Glossary
A/P - Is the monies the company owes for goods or services received, but not yet paid for.
Also Known As: Accounts Payable
Examples: Our A/P includes an invoice from ABC company for that shipment of sprockets that arrived this morning from their New Haven plant.
A/R - Is the monies due to the company for goods sold or services rendered for which payment has not yet been received
Also Known As: Accounts Receivable
Examples: Our A/R includes an invoice we sent to ABC company for that shipment of sprockets we shipped to them last week.
ABC - (Activity-Based Costing) - a set of accounting methods used to identify and describe costs and required resources for activities within processes.
Accounts Payable - Is the monies the company owes for goods or services received, but not yet paid for.
Also Known As: A/P
Accounts Receivable - Is the monies due to the company for goods sold or services rendered for which payment has not yet been received.
Assets - are all of a company's physical or intellectual property that has financial value.
Examples: Now that we own our headquarters building, it is one of our assets.

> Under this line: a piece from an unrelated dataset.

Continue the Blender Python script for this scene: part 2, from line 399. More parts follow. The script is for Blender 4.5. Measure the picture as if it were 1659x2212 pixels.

B2B - Is the abbreviation for Business-to-Business e-commerce.
B2C - Is the abbreviation for Business-to-Consumer e-commerce.
Examples: Amazon.com does a lot of B2C business.
B2G - Is the abbreviation for business-to-government e-commerce..
Examples: Many companies are beginning to explore the potential of the B2G market.
Balance Scorecard - An integrated framework for describing strategy through the use of linked performance measures in four, balanced perspectives - Financial, Customer, Internal Process, and Employee Learning and Growth. The Balanced Scorecard acts as a measurement system, strategic management system, and communication tool.
Balance Sheet - A financial document showing the assets and liabilities of an organization.
Examples: A review of the corporation's balance sheet shows a solid net worth.
Barriers to entry - are those things that make it difficult for a new company to compete against companies already established in the field. Examples include such things as patents, trademarks, copyrighted technology, and a dominant brand.
Examples: Consulting is an industry with low barriers to entry. Manufacturing of silicon chips, however, has high barriers to entry.
Benchmarking - Is the process of gathering information about other companies in your industry to compare your performance against and to use to set goals.
Also Known As: bench-marking
Examples: We compare our turnover rate against the ten largest companies in our industry when we are benchmarking our HR organization.
Best Practices - He processes, practices, and systems identified in public and private organizations that performed exceptionally well and are widely recognized as improving an organization's performance and efficiency in specific areas. Successfully identifying and applying best practices can reduce business expenses and improve organizational efficiency. Also Known As: Good Practice
Black-Scholes Equation - Is used to determine the value or price of a stock option. It is a comparatively simple formula, with only a few common variables, developed by Fisher Black and Myron Scholes in 1973. It makes some simplifying assumptions about free-market economics, but it has become an industry standard.
Also Known As: black-shoals, black shoals
Examples: Using Black-Scholes lets us compare the value of the stock options issued to our initial VPs to what the new CTO candidate is asking for.
Bottom Line - Refers to the bottom line of an Income Statement. The bottom line shows the Net Income Available To Shareholders. When a company talks about increasing the bottom line, they mean doing things to either increase the revenue or decrease expenses so the company's income increases.
Break-even point - Is the point at which income matches expenditures. Typically, initial expenditures are high. It takes time for the income to reach the same level. The break-even point can apply to a product, an investment, or the entire company's operations.
Also Known As: Break Even Point
Examples: We expect the sales of our new widget to increase substantially in Q2 so that we reach the break-even point by late June.
Business Process Reengineering - Is a systematic, disciplined improvement approach that critically examines, rethinks, and redesigns mission-delivery processes in order to achieve dramatic improvements in performance in areas important to customers and stakeholders.